A figure released by Ministry of Commerce and Industry reveals that wholesale price index for food climbed 2.3 per cent in the first week of December, and inflation ascended y-o-y from 9.46 per cent last December to 12.43 per cent this year. Interestingly, a decent monsoon this year could not provide the silver lining, as untimely rainfall in Maharashtra and Gujarat (major producers of onions) destroyed the crops to a large extent. Hoarding of crops by the big traders also contributed to
this trouble.

Onions and a few other vegetables make up the staple diet for India’s poor and just above poverty line citizens (a massive 700 million plus segment that survives on less than $2 a day) – they exercise huge political clout, being the biggest demographic segment. The staple food prices are more important to them than economic growth! To influence this segment, political parties are always on the lookout and forever ready to hold demonstrations across the country. The Left has been particularly vocal against the UPA (more so because of impending state assembly election in West Bengal) and has frequently protested against the rising prices. BJP too is not leaving any quarters untouched in its vicious attack against the UPA regime.

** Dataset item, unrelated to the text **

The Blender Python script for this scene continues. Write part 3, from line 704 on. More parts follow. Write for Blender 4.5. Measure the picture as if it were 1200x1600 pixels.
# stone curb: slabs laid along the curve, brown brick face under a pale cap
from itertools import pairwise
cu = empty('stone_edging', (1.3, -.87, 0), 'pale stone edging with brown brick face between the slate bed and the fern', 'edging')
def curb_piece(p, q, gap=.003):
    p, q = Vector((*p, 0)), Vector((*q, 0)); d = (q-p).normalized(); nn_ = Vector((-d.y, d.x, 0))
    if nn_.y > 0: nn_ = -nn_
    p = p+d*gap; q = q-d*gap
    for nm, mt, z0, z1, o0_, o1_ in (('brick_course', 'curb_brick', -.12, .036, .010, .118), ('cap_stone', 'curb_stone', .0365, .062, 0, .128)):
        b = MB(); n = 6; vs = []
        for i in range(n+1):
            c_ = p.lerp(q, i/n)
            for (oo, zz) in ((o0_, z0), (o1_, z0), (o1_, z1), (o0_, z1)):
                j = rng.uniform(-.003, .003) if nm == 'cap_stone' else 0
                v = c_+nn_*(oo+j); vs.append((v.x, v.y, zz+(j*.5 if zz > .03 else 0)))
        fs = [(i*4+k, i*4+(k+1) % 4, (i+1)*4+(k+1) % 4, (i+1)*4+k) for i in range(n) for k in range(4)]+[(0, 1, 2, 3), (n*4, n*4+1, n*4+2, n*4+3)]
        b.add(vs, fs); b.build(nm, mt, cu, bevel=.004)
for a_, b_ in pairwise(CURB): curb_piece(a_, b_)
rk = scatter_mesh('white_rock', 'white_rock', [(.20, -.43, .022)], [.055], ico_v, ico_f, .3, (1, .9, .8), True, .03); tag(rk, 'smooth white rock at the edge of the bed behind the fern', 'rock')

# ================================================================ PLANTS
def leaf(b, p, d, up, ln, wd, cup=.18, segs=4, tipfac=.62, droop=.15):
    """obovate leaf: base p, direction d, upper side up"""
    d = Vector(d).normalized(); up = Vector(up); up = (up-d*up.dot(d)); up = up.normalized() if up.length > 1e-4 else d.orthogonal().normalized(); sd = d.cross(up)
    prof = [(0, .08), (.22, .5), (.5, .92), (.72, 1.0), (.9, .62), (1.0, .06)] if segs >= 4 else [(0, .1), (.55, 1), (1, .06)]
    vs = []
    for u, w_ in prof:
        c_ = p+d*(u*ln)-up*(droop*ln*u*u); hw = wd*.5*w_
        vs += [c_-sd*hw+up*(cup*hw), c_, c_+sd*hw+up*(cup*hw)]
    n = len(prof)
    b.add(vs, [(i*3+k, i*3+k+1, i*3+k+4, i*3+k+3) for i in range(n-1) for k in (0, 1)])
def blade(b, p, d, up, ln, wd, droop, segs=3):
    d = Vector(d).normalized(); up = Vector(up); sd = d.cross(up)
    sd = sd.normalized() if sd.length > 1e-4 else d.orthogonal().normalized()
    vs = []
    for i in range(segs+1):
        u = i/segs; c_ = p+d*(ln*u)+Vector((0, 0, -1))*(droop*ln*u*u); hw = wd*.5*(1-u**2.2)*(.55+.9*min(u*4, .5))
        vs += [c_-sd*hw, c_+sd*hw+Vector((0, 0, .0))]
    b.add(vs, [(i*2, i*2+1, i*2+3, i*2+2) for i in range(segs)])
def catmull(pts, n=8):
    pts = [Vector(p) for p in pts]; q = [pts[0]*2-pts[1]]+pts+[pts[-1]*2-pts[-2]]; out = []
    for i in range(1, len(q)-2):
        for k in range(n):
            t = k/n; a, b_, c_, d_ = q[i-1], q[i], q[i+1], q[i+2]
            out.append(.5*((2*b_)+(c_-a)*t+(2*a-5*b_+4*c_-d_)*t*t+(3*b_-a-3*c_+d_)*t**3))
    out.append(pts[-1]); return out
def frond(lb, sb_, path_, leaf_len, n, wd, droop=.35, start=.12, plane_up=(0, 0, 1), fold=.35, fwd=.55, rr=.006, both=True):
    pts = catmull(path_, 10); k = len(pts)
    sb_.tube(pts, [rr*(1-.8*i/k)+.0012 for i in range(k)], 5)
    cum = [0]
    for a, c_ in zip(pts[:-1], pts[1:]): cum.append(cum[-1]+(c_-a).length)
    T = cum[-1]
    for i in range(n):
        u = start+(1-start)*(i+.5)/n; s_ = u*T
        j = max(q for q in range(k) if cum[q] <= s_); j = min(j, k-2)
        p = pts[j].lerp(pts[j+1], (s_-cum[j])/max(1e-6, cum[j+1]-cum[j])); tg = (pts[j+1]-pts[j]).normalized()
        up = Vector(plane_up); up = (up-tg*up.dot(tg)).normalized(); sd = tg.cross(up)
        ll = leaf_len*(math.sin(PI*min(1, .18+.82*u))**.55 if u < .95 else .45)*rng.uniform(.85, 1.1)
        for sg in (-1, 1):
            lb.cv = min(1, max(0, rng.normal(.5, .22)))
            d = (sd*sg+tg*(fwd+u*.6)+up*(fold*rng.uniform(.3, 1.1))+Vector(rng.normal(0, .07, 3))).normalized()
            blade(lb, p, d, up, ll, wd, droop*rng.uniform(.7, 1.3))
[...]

To neutralise this onslaught, the UPA government is resorting to desperate measures. The exports of onion has been banned, and for those who have already been issued ‘no objection certificates’, the National Agricultural Cooperative Marketing Federation (NAFED) has been instructed to augment the minimum price of export from $525 per ton to $1,200 per ton. In Delhi, NAFED and National Consumer Cooperative Federation (NCCF) has regulated the price of onions between Rs.35 to Rs.40 per kg, hitherto hovering at Rs.70 to Rs.80 per kg.

The minimum wage for unskilled workers is Rs 100 a day – the same goes for their rural counterparts under NREGA – and these are the people who are struggling to make both ends meet. A radical and structural solution is the order of the day… and not a quick fix one… The incumbent government might otherwise have to pay a heavy political price. If the government is imagining that consumers will simply choose other cheaper vegetables and forget onion consumption, they have two issues. One, other vegetable prices are also rising. Two, onions are election critical.

India, with 40 lakh tonnes of onion consumption, is the second largest producer after China. And this costly vegetable is the hotbed for political battles, which is almost a decadal phenomenon. Janata Party in the early eighties lost the Lok Sabha election to Indira Gandhi’s Congress (I) because of expensive onions in northern India. Sushma Swaraj in 1998 lost the Chief Minister’s chair of Delhi because of spiralling prices of onions that rose by 600 per cent! For the current government, the suggestion is simple – forget corruption, get the onion first.